We will stop our testing when our stakeholders are satisfied with the amount and quality of information we have delivered or when they tell us to stop testing.

Ok my 5 minutes is up so i better stop now!

[And A good five minutes it was, thanks.]

Cheers

Henrik Andersson

http://www.houseoftest.se
http://twitter.com/henkeandersson

Bruce Rennie
at October 1, 2009, 11:37 pm:

5 second answer:

Since it’s a wiki, I’d get the team to eat their own dog food by using it for a project repository: story details, planning notes, discussions, etc. Hell, get the entire company to use it.

Cheers,
/bruce

[and we do! (You're onto me, as they say. Would you have them use the daily build do to it, and update it every day? Or continuous build?]

Bruce Rennie
at October 2, 2009, 1:36 am:

If it’s an application like twitter, myspace, or facebook, you probably want the freedom to update anytime you need to, as soon as you need to, regardless of how many users are currently online. And, as they say, if you want to become good at something, do it all the time. That seems to indicate that you should try to push updates once it’s cleared your continuous build.
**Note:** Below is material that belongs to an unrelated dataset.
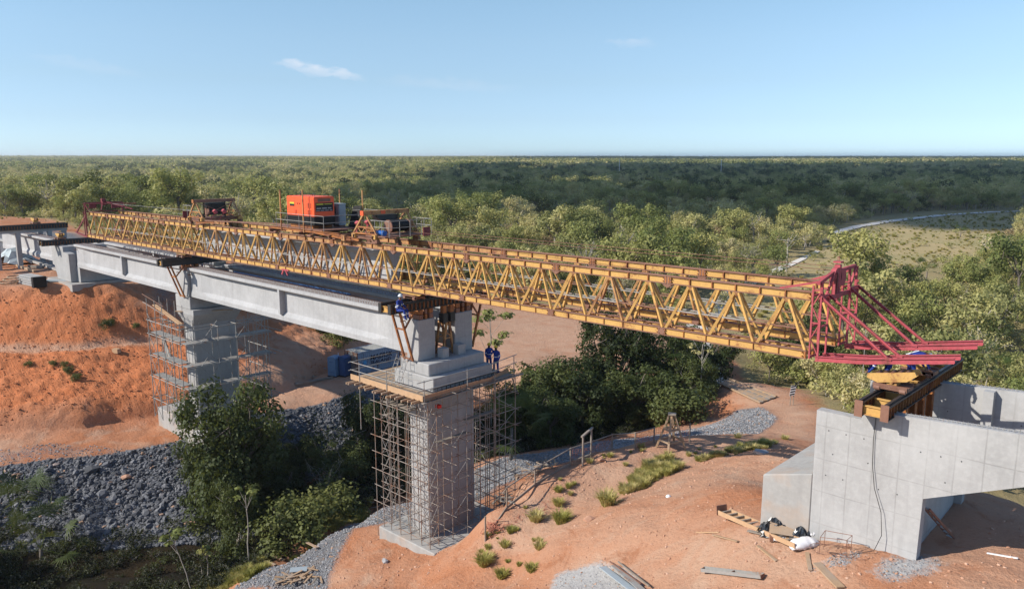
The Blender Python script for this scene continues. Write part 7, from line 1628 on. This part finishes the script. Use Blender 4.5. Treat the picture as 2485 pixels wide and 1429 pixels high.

Sounds scary, but there are a couple of obvious advantages to doing this. First, if you can go a couple of weeks of pushing CI builds out without breaking something then you can say that you’re ready to handle a live rollout. Plus, nothing like the possibility of busting the company wiki and having the CEO give you the evil eye to encourage people to think twice before committing that change.

Crank it to 11.

Markus Gärtner
at October 2, 2009, 6:57 pm:

There are some questions open for me to make a more informed decision about what might happen in the next two weeks to three months. Anyways I started to draft some basic ideas, that I would origin the approach on: http://blog.shino.de/2009/10/02/how-i-would-test-this-part-i-the-basic-idea/

Joe Harter
at October 12, 2009, 3:18 am:

Thanks for the challenge Matt! I posted my response on my blog. I’d love to hear your thoughts (as always)!